Intellectually disabled detainees beaten by police

Emily Crane
3 Min Read
The report also denounced Morsi’s failure to act against police torture. (AFP File Photo)
Two intellectually disabled persons, one an orphaned minor, were arrested at random by police in early March and released with signs of physical abuse.  (File Photo) (AFP Photo)
Two intellectually disabled persons, one an orphaned minor, were arrested at random by police in early March and released with signs of physical abuse.
(File Photo)
(AFP Photo)

 

Two intellectually disabled persons, one an orphaned minor, were arrested at random by police in early March and released with signs of physical abuse.

Ahmad Abdel Khaleq was arrested on 4 March in Tahrir Square where he was selling tissues, according to Hany Helal, a lawyer for the Egyptian Coalition on Children’s Rights. His age is unknown due to his disability and because he has no known family, but Helal estimates that Abdel Khaleq is around 15 years old.

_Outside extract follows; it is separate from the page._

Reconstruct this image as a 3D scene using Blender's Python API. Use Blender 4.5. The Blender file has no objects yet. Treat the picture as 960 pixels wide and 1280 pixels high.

Police arrested Abdel Khaleq during a random sweep and held him for four days before his release on 8 March. He was visibly shaken and showed signs of having been beaten, Helal said.

“He couldn’t speak or explain anything to us,” Helal said. “He clearly had no idea what was going on.”

Abdel Khaleq has returned to Tahrir Square and resumed selling tissues because he has nowhere else to go, Helal said.

Ahmad Mahmoud Fathi, 22, also has an intellectual disability; he has difficulty speaking to strangers and is unable to cross the street by himself according to a statement by El-Nadeem Centre, an Egyptian NGO working with victims of violence and torture.

He was travelling with his mother on 3 March on Qasr El Nil bridge when a large group of security forces began arresting people on the bridge, according to his mother. Fathi was separated from his mother and taken into custody.

“They grabbed him like a dog,” his mother said.

His mother and father searched for him at a number of different police stations. Each station allegedly told them to file a report. They located Fathi at the Qasr El Nil police station the following evening, where they informed the police that their son was disabled and asked for his release. They were told to submit an appeal at Abdeen court.

They were allowed to visit their son later that week to bring him food and found that he had been severely beaten, his mother said.

“His face was swollen, he had two black eyes, and his clothes needed to be changed because they were soaked with blood,” his mother said.

Fathi was later transferred to a different police station and his parents were not informed of his whereabouts.

He was released on Wednesday morning and reunited with his family, according to Ramy Ghanem, a human rights lawyer.